2021年10月2日土曜日

2021年9月19日

 2021年9月19日 聖霊降臨節第18主日礼拝説教要旨

   「神さまによって救われる。」 小笠原純牧師

    マタイによる福音書 19:13ー30節

 山本周五郎の『日日平安』の主人公の浪人は、お家騒動の手柄をたて、仕官できるだろうときに、逃げ出してしまいます。自分はもしかしたら仕官できるのではないかというさもしい考えで、このことにあたっているけれども、ほかの人たちは一生懸命に藩のことを考えて純粋な気持ちで行なっている。そのことを考えると、自分のさもしさが身にしみてきて、こんなことでは人間としてだめなのではないかと思い、そして逃げ出すのです。人は、自分は何のために生きているのか。お金のためだけに生きているのか。果たしてそれで良いのかというようなことを、立ち止まって考えるときが、ふいに訪れるということがあるわけです。

 若い時、お金のことが気になって、生活のことが気になって仕方がなかった人も、年を取ると、また少し変わってくるのではないでしょうか。「子供を祝福する」「金持ちの青年」ときて、私たちはどうなのかというところです。天の国は子供たちのものであると、イエスさまは言われました。そして青年のお金持ちを見ながら、イエスさまは「金持ちは天の国に入るのは難しい」と言われました。そしてだんだんと年を取ると、また私たちはどちらかというと、子供たちに近くなります。

 お金は天の国にもっていくことはできません。
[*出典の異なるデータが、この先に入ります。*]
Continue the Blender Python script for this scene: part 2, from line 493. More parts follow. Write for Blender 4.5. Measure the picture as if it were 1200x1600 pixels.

私たちは年を取り、本当に私たちが必要としているものを求める生き方へと戻っていきます。私たちに必要なのは、お金ではなく、イエスさまからの、神さまからの祝福です。私たちが求めるものは、イエスさまが私たちに手を置いてくださり、「あなたは神さまの子どもです」「あなたは神さまの子としての永遠の命を得ています」という祝福です。

 私たちは神さまによって救われています。神さまの大きな愛のうちに、私たちはあるのです。私たちがなにか善いことをしたから、私たちは救われるわけではありません。ただ神さまが私たちを愛し、神さまが私たちを憐れんでくださるので、私たちは救われるのです。「それは人間にできることではないが、神は何でもできる」と、イエスさまは言われました。

 私たちは天の国に入り、そして私たちは永遠の命を得るのです。ただ神さまの憐れみによって、神さまの愛によって、私たちは大いなる祝福を得るのです。神さまが私たちを救ってくださる。このことを信じて、神さまのお委ねして歩みましょう。